In a previous post I mentioned about how the market is likely to transition from a high volatility (fat finger May 6, 2010 mini crash) state to a low volatility state. With the indices barely unchanged on the day so far I think it is safe to say that we have made that transition successfully.
The volume picture today so far is interesting because it is once again coming in very light. Very light volume by itself is meaningless, but taken within the context of a sharp market rally back up to head and shoulders neckline resistance, it then becomes very meaningful.
As I write this, the market has not closed for the day yet, however it appears possible that we may get a confirmed volume sell signal by the end of the day as long as the SPY SPDR S&P 500 ETF closes under yesterday’s high of 117.62.
The daily candlestick for today is showing an indecision doji and can be interpreted two ways. Either it is a pause in the current uptrend before moving higher, or it is a confirmed momentum turning point in the market. The low volume snap back rally back up to head and shoulder neckline helps to give this doji more of a reversal indication instead of ‘pause in an uptrend’ indication.
Have you ever been to an airshow and seen those stunt planes fly their planes straight up into the sky in complete vertical fashion?

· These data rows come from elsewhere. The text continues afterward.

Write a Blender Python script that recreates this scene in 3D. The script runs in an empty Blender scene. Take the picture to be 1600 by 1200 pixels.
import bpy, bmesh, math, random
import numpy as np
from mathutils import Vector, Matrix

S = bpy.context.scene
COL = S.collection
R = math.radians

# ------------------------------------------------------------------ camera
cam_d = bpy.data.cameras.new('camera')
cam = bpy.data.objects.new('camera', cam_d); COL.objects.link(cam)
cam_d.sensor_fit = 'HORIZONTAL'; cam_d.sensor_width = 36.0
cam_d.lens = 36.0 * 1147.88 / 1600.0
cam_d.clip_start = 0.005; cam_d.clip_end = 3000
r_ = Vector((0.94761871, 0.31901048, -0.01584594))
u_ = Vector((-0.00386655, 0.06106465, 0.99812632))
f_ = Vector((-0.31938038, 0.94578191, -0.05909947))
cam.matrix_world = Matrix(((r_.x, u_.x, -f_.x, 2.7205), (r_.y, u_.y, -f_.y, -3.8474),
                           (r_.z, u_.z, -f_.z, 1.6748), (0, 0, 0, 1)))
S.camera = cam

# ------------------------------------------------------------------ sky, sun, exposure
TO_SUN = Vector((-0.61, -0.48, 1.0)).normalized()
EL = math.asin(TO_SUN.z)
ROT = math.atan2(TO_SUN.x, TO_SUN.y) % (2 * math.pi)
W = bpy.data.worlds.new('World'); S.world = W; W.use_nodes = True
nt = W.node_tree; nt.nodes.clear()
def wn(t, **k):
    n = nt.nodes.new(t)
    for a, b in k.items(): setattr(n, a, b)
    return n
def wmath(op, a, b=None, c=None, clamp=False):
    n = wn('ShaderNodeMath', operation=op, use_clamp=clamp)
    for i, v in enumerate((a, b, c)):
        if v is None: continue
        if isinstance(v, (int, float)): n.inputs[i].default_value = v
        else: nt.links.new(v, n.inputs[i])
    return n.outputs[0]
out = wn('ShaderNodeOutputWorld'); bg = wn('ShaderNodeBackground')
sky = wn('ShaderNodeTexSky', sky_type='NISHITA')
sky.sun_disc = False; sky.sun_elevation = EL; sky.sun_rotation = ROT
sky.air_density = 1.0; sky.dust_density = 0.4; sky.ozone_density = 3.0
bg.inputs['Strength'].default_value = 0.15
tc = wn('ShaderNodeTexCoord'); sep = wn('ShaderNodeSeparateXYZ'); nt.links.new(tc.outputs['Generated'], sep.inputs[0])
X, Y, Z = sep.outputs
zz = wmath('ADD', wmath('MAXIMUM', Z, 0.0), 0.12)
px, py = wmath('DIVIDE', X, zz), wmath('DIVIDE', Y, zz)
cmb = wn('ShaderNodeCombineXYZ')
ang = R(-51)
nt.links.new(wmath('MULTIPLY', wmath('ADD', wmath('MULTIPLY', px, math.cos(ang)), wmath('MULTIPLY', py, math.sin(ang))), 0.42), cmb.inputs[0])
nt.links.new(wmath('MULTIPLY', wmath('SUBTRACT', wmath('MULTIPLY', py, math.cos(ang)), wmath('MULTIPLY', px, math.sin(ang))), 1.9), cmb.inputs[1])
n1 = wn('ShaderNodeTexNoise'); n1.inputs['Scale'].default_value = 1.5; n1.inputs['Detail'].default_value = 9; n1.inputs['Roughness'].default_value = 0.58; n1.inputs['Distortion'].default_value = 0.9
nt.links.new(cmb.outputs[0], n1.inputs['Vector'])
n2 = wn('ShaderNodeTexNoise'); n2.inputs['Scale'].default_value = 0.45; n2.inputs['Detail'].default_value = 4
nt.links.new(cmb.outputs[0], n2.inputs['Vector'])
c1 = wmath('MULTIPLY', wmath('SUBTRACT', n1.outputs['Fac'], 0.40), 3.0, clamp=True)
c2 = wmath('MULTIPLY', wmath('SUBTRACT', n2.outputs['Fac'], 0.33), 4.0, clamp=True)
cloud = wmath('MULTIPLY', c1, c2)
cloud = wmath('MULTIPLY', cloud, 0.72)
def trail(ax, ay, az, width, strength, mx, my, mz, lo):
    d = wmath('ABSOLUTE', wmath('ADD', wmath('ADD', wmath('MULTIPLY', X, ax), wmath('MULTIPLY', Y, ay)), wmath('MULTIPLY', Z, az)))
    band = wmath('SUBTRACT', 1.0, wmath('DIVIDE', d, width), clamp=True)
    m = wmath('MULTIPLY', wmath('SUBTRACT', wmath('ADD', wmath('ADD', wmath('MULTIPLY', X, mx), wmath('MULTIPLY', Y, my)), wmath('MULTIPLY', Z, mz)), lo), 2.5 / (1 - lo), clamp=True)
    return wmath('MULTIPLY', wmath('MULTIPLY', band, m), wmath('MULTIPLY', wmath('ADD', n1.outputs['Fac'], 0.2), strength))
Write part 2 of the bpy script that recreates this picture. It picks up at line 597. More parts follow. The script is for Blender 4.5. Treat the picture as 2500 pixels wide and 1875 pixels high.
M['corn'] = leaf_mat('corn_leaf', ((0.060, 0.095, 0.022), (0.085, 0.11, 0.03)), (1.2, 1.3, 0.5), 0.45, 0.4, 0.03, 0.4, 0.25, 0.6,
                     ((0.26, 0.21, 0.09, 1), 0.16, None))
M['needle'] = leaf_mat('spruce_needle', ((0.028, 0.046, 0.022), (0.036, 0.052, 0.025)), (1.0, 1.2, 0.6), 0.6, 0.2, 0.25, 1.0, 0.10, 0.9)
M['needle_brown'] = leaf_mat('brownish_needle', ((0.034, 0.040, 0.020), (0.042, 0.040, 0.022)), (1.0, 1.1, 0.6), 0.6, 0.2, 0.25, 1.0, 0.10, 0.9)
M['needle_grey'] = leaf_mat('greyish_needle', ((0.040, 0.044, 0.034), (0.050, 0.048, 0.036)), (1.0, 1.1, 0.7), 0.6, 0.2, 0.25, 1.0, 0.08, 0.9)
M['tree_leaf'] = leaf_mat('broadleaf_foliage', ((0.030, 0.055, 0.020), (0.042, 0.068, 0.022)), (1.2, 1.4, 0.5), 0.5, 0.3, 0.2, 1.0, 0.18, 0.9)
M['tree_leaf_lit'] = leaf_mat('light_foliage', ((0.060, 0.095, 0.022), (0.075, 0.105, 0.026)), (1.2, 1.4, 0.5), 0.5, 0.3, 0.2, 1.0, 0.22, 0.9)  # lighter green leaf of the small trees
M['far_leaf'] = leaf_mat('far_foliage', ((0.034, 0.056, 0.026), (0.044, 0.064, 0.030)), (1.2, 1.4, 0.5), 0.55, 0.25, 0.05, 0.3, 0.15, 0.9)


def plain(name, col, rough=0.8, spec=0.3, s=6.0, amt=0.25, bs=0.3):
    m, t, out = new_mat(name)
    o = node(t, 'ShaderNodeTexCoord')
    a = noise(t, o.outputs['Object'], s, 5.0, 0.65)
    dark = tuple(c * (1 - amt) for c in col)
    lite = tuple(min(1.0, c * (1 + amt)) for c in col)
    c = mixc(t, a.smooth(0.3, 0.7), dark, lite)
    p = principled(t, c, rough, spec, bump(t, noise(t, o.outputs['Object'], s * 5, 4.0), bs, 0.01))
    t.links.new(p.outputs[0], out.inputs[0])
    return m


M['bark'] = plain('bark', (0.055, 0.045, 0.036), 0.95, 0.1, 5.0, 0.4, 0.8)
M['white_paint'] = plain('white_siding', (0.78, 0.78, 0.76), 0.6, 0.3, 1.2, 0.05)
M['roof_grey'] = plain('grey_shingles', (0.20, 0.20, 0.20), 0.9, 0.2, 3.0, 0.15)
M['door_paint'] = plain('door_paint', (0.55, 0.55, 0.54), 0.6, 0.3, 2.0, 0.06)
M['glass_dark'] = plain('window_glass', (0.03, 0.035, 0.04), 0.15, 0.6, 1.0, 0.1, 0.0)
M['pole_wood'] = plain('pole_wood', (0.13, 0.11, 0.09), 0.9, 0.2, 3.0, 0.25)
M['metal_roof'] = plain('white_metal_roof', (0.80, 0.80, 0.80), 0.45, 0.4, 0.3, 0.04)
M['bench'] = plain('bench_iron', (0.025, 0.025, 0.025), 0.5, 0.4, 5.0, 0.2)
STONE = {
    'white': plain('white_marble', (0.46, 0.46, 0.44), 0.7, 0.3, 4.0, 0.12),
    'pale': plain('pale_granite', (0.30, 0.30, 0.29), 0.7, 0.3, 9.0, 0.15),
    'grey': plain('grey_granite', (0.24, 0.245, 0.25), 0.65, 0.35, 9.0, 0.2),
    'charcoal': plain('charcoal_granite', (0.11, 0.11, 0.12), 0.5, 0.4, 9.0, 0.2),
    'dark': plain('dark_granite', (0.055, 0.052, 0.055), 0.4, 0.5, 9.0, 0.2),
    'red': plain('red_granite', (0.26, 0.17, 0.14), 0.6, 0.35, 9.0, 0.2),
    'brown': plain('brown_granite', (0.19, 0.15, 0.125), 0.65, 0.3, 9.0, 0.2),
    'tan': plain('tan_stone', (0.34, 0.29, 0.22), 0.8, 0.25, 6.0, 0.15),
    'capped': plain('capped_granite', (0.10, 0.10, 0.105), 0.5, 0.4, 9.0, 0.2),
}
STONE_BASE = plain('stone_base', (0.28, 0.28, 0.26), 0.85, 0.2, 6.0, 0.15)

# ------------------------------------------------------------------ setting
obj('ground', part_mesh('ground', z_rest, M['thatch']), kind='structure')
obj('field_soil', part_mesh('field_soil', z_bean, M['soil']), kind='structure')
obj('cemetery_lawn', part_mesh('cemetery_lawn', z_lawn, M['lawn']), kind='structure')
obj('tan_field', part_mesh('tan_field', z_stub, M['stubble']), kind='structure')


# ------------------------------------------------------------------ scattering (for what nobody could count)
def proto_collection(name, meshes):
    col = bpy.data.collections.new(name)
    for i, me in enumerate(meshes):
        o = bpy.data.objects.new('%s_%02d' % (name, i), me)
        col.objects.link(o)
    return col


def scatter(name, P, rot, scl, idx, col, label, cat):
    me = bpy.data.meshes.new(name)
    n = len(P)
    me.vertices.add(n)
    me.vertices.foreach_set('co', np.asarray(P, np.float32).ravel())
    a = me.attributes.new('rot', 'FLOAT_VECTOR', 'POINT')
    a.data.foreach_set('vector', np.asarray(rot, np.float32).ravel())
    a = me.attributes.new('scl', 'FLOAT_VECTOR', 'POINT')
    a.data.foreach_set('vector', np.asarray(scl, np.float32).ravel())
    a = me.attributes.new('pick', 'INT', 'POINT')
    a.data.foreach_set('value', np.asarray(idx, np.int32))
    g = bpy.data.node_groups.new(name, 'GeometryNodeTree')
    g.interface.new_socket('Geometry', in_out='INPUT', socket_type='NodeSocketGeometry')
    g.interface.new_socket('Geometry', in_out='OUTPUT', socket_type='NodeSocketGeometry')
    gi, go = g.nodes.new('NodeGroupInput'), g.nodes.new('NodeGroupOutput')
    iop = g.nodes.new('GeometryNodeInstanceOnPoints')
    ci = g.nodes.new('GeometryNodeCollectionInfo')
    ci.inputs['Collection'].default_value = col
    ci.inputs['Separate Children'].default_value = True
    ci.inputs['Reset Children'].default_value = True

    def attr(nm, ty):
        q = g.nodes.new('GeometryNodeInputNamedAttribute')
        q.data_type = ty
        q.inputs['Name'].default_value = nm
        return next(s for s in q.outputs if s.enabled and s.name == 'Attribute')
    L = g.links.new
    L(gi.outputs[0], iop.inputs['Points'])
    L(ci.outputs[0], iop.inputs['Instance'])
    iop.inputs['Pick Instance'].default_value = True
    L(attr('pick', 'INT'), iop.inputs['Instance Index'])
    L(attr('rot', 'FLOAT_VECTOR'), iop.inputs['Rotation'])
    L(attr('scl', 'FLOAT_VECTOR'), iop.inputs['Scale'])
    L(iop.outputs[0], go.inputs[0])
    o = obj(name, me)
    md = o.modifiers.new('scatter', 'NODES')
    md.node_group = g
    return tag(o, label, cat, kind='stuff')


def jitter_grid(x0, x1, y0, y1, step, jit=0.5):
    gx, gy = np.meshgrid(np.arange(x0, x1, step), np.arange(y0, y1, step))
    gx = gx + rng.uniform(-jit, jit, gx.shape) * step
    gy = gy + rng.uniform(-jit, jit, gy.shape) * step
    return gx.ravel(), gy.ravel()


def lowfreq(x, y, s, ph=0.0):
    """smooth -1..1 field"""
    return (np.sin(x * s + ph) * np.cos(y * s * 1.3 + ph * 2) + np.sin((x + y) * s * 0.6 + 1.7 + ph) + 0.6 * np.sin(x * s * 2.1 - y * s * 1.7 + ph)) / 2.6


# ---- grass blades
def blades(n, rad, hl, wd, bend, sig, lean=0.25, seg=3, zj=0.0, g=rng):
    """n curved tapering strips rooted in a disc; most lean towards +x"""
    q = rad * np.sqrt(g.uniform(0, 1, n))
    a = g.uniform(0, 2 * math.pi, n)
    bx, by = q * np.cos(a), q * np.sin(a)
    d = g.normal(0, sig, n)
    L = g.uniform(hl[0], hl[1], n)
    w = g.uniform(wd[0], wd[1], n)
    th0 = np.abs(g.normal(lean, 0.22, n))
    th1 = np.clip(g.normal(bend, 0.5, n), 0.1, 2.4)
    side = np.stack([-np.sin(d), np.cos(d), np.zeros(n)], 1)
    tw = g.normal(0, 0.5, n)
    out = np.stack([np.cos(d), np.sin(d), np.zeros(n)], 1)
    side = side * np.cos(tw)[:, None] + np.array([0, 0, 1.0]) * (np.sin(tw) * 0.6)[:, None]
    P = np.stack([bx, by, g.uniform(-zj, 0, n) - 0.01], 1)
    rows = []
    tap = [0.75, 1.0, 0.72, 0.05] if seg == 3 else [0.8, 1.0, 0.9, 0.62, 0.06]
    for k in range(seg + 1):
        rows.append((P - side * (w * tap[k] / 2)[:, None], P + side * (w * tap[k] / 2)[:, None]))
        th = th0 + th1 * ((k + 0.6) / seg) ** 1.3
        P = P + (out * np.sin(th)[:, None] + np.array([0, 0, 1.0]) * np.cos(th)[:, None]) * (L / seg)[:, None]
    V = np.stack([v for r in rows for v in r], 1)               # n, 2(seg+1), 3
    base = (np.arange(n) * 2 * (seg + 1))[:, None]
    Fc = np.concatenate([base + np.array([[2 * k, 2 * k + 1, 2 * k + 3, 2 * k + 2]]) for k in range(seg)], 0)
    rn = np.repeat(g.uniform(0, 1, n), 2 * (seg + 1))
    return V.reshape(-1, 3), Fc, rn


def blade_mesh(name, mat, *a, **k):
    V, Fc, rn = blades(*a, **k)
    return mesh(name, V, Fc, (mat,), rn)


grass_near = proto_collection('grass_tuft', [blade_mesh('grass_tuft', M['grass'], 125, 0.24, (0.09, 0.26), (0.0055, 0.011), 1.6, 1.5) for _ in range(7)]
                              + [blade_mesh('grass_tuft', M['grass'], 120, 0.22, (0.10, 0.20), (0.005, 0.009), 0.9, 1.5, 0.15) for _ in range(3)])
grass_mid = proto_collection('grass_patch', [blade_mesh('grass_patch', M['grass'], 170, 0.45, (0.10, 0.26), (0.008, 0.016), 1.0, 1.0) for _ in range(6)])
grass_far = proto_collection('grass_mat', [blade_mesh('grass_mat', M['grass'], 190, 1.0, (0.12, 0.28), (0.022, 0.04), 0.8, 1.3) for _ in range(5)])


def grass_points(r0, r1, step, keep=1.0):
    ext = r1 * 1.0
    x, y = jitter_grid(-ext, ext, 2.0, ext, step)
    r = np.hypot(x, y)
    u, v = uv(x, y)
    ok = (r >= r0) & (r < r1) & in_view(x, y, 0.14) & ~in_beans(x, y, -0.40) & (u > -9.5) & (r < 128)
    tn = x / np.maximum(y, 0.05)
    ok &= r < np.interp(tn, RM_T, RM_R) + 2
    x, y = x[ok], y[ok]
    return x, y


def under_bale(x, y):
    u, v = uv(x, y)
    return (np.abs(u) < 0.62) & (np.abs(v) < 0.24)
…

It really is quite interesting to watch especially when the plane reaches a point of near equilibrium from its upward moving force matched against gravity.
At that point is seems as if the plane is literally just floating in the air until it slowly starts to turn down and sucuumb to the forces of gravity.
My sense right now is that the market has the feel of this plane at its point of equilibrium and that it will soon swing down again.
But how far down will it swing ?
The very large opening EURO GAP at 1113.01 seems like a logical first target to me. That was a government manipulated opening gap and it would seem the free market would want to fill that gap.
That gap on the SPDR S&P 500 ETF SPY was on 396 million shares and so the volume we get on a filling of that gap is going to be a key factor in figuring out if we will be able to slice lower from there now or later. If we fill that gap on much lighter volume, it will warn that the market wants to trade higher again and tread water.
The blowout volume that was created on May 6, 2010 has me thinking lately that this is not going to be able to be broken in a part II crash fashion very soon. Why ? Because it will take a tremendous amount of energy to break through those lows. I suppose it could happen but it will likely take a very significant event to do it.
The more likely scenario is a gap fill and then another bounce back up in the form of a small double top near the 1165 to 1170 level.